On Wed, Dec 14, 2011 at 4:12 PM, Ben Pfaff <b...@nicira.com> wrote:
> Why do we care?  Current userspace isn't really affected.  At most, we
> get flow statistics wrong by one packet (I guess multiple packets is
> theoretically possible?), if and when this happens.  The place where it
> keeps coming up is in situations where we want userspace to be able to
> associate metadata with a packet sent from kernel to user.  This came up
> in August regarding sflow:
>        http://openvswitch.org/pipermail/dev/2011-August/010384.html

In theory the number of packets that you lose is unbounded if traffic
suddenly spikes, causing the CPU to hold onto the flow forever.  I
don't think it really matters and it is possible to do better than we
do today, though.

> So far I've thought of the following ways for userspace to figure out
> when a kernel flow is really gone:
>
>        1. Use a timer.  Not really satisfying.
>
>        2. Somehow learn when a kernel grace period has elapsed.  Not a
>           good idea since it's so bound to the particular kernel
>           implementation.

Yes, I agree these aren't particularly appealing.
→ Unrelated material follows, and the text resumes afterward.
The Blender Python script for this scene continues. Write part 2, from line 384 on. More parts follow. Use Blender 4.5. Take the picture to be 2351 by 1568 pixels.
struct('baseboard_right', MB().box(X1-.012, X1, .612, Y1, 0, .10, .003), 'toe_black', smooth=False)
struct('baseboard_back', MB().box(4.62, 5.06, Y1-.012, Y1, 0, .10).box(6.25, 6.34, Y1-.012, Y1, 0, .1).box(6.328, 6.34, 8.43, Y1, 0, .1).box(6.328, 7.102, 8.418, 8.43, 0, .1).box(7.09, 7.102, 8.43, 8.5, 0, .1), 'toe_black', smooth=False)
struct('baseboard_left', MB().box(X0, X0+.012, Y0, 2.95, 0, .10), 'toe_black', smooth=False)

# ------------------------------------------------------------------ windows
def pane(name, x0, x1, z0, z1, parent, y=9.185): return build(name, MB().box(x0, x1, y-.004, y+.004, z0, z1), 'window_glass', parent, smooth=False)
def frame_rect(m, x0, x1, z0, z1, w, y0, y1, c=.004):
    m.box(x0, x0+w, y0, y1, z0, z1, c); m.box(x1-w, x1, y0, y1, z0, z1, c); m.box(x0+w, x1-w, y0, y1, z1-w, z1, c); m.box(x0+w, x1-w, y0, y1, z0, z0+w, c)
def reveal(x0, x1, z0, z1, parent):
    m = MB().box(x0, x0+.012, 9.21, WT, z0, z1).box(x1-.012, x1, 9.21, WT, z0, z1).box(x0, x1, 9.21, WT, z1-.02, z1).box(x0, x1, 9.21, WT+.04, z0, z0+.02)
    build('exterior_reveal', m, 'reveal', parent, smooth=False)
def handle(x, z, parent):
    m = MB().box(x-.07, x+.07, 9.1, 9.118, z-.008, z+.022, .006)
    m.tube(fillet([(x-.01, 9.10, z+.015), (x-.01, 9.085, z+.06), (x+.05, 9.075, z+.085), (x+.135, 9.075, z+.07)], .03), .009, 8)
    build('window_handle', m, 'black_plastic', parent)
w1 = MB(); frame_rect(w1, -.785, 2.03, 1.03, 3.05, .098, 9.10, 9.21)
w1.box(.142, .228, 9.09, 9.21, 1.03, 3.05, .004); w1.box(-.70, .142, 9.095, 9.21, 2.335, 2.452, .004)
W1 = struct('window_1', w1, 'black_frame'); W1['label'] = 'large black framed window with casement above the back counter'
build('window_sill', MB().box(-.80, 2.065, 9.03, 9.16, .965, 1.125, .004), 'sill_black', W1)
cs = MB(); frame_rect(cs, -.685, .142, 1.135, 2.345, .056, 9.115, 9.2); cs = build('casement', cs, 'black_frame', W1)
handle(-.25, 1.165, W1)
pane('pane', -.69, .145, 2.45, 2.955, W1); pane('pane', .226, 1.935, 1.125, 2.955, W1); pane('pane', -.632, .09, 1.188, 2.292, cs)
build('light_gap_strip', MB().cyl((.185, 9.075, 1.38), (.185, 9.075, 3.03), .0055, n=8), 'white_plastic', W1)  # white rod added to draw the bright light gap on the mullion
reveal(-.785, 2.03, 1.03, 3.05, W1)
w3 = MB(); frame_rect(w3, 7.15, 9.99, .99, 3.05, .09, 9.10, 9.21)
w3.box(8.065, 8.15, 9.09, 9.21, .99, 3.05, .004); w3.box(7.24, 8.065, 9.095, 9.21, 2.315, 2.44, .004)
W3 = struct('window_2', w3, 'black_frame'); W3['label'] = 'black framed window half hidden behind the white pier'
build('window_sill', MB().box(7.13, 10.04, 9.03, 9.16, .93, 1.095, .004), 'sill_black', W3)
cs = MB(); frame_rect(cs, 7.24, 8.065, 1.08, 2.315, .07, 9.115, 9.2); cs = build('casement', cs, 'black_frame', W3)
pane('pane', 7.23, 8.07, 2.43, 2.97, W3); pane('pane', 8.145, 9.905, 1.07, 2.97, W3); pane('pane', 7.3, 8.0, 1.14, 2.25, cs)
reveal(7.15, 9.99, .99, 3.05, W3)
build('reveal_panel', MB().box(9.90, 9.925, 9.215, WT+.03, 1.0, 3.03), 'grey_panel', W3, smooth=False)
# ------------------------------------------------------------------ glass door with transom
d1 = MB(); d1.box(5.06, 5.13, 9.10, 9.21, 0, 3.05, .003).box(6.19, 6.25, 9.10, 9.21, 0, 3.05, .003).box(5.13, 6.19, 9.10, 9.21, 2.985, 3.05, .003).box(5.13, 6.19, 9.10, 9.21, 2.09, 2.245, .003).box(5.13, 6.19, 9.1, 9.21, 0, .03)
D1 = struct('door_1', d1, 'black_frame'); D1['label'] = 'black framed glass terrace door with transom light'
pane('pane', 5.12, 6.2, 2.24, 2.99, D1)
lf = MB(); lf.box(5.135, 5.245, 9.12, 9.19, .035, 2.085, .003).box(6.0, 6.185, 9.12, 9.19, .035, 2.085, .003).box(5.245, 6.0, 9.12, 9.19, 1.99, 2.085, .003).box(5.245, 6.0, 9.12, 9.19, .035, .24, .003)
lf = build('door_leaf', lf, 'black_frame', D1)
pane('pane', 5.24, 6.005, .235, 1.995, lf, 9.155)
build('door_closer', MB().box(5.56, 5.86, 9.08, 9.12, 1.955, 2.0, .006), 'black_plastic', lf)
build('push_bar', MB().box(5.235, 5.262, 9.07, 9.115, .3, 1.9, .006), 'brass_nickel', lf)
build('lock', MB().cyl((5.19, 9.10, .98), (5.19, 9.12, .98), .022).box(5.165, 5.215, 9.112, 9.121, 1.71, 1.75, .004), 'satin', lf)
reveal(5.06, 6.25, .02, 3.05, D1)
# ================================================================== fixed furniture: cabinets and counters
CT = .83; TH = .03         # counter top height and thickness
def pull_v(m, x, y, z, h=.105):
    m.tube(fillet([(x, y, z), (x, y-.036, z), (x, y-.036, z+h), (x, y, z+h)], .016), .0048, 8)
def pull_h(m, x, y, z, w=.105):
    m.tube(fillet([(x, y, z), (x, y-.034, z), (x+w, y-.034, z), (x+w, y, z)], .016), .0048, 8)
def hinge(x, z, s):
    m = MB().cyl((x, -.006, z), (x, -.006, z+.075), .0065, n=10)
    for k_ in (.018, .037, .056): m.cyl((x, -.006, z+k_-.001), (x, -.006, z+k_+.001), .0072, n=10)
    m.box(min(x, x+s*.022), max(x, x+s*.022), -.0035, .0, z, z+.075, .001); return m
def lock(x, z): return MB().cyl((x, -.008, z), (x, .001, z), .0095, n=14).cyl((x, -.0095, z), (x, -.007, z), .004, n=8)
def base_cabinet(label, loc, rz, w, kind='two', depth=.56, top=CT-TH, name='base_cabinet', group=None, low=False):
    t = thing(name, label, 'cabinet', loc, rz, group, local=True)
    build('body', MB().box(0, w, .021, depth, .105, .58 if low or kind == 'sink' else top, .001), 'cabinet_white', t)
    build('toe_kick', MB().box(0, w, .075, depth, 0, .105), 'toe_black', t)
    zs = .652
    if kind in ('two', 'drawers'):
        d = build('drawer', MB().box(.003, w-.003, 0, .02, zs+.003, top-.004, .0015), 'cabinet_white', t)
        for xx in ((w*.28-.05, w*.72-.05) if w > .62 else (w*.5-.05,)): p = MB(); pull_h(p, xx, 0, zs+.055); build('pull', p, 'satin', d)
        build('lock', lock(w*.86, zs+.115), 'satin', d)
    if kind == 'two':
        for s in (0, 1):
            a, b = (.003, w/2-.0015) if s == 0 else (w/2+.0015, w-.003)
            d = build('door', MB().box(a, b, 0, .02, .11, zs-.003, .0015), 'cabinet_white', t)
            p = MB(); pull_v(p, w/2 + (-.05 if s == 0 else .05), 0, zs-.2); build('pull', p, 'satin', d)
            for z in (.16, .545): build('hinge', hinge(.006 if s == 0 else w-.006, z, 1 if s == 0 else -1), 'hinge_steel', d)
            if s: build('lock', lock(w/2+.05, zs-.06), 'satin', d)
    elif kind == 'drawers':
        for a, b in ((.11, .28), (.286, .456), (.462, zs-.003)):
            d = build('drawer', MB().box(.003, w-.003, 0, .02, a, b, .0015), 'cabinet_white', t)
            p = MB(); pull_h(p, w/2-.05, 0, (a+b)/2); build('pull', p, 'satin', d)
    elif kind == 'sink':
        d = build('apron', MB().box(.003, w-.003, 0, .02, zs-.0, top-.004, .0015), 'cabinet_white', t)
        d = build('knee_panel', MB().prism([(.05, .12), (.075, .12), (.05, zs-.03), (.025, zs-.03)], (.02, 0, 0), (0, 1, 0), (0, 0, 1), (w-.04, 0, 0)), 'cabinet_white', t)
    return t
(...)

>        3. Somehow actually eliminate the problem with deleting flows,
>           so that when userspace receives the response to the flow
>           deletion we know that no more packets can go through the
>           flow.  I don't know how to do this efficiently.

I'm not sure that this is really a question of efficiency, so much as
it is complexity.  Basically you have to make userspace able to
tolerate blocking while the flow is deleted and then use
synchronize_rcu when removing flows.  Presumably this would mean that
you need some kind of worker threads.

>        4. Have the RCU callback for flow deletion send the Netlink
>           broadcast message that tells userspace that the flow is gone.
>           The Netlink client that sent the actual deletion request
>           would still get a synchronous response, but the broadcast
>           would be delayed until the flow was really gone.  I think
>           this might be practical, but I don't know the exact
>           restrictions on RCU callbacks.

I think that should be OK.  RCU is just operating in softirq context
so the restrictions aren't too severe.  It will make sending the
messages more likely to fail because they have to be allocated in
atomic context.

You'd also have to be more careful about what you access when sending
the notification.  You'd first need to store the caller's Netlink PID
and other information to make sure that it gets back to the right
place.  We also currently access the datapath structure, which could
be bad if both flows and datapaths are deleted in the same grace
period (in practice they will almost certainly get destructed in order
but it's not something that I'd want to assume).  Also, I think
there's annoying ordering issue on module unload once you allow
datapaths to be removed automatically on shutdown.  You basically have
to unregister the datapath family, clean out all the datapaths, do an
RCU barrier, and unregister the rest of the families.

It seems like if we improve the accuracy of flow stats then it would
be nice to do the same for datapaths and ports as well, although it's
not quite as important and could potentially use a different strategy.